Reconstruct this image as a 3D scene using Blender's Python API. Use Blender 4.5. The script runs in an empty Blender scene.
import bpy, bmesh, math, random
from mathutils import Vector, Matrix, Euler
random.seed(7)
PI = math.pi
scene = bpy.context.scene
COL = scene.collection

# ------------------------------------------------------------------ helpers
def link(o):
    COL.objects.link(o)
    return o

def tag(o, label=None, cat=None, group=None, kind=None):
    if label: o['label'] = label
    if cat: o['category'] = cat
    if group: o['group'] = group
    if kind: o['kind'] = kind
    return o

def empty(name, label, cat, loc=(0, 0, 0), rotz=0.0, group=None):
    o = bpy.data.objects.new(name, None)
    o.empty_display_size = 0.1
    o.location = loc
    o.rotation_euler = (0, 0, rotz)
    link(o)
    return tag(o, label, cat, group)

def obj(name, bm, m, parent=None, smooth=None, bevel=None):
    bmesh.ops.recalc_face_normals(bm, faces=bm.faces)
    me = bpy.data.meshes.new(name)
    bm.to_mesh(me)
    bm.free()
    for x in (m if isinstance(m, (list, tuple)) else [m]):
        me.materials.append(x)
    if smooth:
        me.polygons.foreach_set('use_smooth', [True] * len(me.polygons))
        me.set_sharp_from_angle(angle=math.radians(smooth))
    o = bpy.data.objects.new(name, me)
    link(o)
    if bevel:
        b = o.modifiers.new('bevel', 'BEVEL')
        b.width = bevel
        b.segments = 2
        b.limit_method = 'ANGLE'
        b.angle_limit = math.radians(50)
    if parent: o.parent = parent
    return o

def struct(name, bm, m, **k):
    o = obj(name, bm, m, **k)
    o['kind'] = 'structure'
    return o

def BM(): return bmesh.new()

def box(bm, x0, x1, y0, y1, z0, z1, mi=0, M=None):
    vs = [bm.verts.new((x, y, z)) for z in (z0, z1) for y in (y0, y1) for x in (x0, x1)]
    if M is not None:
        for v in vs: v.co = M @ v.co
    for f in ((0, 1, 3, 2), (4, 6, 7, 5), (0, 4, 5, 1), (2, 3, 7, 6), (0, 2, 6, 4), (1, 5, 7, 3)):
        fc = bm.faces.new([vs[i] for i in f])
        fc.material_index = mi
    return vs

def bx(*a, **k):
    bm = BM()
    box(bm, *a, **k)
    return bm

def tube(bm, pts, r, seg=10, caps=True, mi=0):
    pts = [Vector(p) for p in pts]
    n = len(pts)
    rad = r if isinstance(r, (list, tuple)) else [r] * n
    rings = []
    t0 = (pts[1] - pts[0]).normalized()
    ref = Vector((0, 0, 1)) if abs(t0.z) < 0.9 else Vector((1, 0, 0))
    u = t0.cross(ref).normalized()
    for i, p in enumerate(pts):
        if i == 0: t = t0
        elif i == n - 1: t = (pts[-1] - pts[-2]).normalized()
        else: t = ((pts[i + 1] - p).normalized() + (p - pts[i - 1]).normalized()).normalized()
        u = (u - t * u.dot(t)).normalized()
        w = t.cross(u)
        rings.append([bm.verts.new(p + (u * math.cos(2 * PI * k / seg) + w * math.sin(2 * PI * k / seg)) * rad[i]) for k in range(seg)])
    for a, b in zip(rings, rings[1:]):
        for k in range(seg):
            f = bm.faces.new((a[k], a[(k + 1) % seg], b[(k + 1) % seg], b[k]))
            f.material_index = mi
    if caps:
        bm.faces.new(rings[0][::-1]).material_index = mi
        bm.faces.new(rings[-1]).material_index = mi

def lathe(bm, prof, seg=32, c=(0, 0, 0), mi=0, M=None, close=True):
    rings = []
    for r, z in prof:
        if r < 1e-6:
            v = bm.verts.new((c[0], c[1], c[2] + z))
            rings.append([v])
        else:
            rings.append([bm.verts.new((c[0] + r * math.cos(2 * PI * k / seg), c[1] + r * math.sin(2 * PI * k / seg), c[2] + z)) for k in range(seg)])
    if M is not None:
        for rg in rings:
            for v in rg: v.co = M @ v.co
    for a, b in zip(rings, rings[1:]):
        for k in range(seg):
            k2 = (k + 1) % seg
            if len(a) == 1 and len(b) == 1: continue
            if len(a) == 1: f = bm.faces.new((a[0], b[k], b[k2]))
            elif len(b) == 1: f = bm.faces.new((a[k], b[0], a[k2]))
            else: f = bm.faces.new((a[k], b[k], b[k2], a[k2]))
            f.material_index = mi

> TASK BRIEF
Exactly reproduce every line of the data above.

> RESULT FOR THIS EXERCISE
Reconstruct this image as a 3D scene using Blender's Python API. Use Blender 4.5. The script runs in an empty Blender scene.
import bpy, bmesh, math, random
from mathutils import Vector, Matrix, Euler
random.seed(7)
PI = math.pi
scene = bpy.context.scene
COL = scene.collection

# ------------------------------------------------------------------ helpers
def link(o):
    COL.objects.link(o)
    return o

def tag(o, label=None, cat=None, group=None, kind=None):
    if label: o['label'] = label
    if cat: o['category'] = cat
    if group: o['group'] = group
    if kind: o['kind'] = kind
    return o

def empty(name, label, cat, loc=(0, 0, 0), rotz=0.0, group=None):
    o = bpy.data.objects.new(name, None)
    o.empty_display_size = 0.1
    o.location = loc
    o.rotation_euler = (0, 0, rotz)
    link(o)
    return tag(o, label, cat, group)

def obj(name, bm, m, parent=None, smooth=None, bevel=None):
    bmesh.ops.recalc_face_normals(bm, faces=bm.faces)
    me = bpy.data.meshes.new(name)
    bm.to_mesh(me)
    bm.free()
    for x in (m if isinstance(m, (list, tuple)) else [m]):
        me.materials.append(x)
    if smooth:
        me.polygons.foreach_set('use_smooth', [True] * len(me.polygons))
        me.set_sharp_from_angle(angle=math.radians(smooth))
    o = bpy.data.objects.new(name, me)
    link(o)
    if bevel:
        b = o.modifiers.new('bevel', 'BEVEL')
        b.width = bevel
        b.segments = 2
        b.limit_method = 'ANGLE'
        b.angle_limit = math.radians(50)
    if parent: o.parent = parent
    return o

def struct(name, bm, m, **k):
    o = obj(name, bm, m, **k)
    o['kind'] = 'structure'
    return o

def BM(): return bmesh.new()

def box(bm, x0, x1, y0, y1, z0, z1, mi=0, M=None):
    vs = [bm.verts.new((x, y, z)) for z in (z0, z1) for y in (y0, y1) for x in (x0, x1)]
    if M is not None:
        for v in vs: v.co = M @ v.co
    for f in ((0, 1, 3, 2), (4, 6, 7, 5), (0, 4, 5, 1), (2, 3, 7, 6), (0, 2, 6, 4), (1, 5, 7, 3)):
        fc = bm.faces.new([vs[i] for i in f])
        fc.material_index = mi
    return vs

def bx(*a, **k):
    bm = BM()
    box(bm, *a, **k)
    return bm

def tube(bm, pts, r, seg=10, caps=True, mi=0):
    pts = [Vector(p) for p in pts]
    n = len(pts)
    rad = r if isinstance(r, (list, tuple)) else [r] * n
    rings = []
    t0 = (pts[1] - pts[0]).normalized()
    ref = Vector((0, 0, 1)) if abs(t0.z) < 0.9 else Vector((1, 0, 0))
    u = t0.cross(ref).normalized()
    for i, p in enumerate(pts):
        if i == 0: t = t0
        elif i == n - 1: t = (pts[-1] - pts[-2]).normalized()
        else: t = ((pts[i + 1] - p).normalized() + (p - pts[i - 1]).normalized()).normalized()
        u = (u - t * u.dot(t)).normalized()
        w = t.cross(u)
        rings.append([bm.verts.new(p + (u * math.cos(2 * PI * k / seg) + w * math.sin(2 * PI * k / seg)) * rad[i]) for k in range(seg)])
    for a, b in zip(rings, rings[1:]):
        for k in range(seg):
            f = bm.faces.new((a[k], a[(k + 1) % seg], b[(k + 1) % seg], b[k]))
            f.material_index = mi
    if caps:
        bm.faces.new(rings[0][::-1]).material_index = mi
        bm.faces.new(rings[-1]).material_index = mi

def lathe(bm, prof, seg=32, c=(0, 0, 0), mi=0, M=None, close=True):
    rings = []
    for r, z in prof:
        if r < 1e-6:
            v = bm.verts.new((c[0], c[1], c[2] + z))
            rings.append([v])
        else:
            rings.append([bm.verts.new((c[0] + r * math.cos(2 * PI * k / seg), c[1] + r * math.sin(2 * PI * k / seg), c[2] + z)) for k in range(seg)])
    if M is not None:
        for rg in rings:
            for v in rg: v.co = M @ v.co
    for a, b in zip(rings, rings[1:]):
        for k in range(seg):
            k2 = (k + 1) % seg
            if len(a) == 1 and len(b) == 1: continue
            if len(a) == 1: f = bm.faces.new((a[0], b[k], b[k2]))
            elif len(b) == 1: f = bm.faces.new((a[k], b[0], a[k2]))
            else: f = bm.faces.new((a[k], b[k], b[k2], a[k2]))
            f.material_index = mi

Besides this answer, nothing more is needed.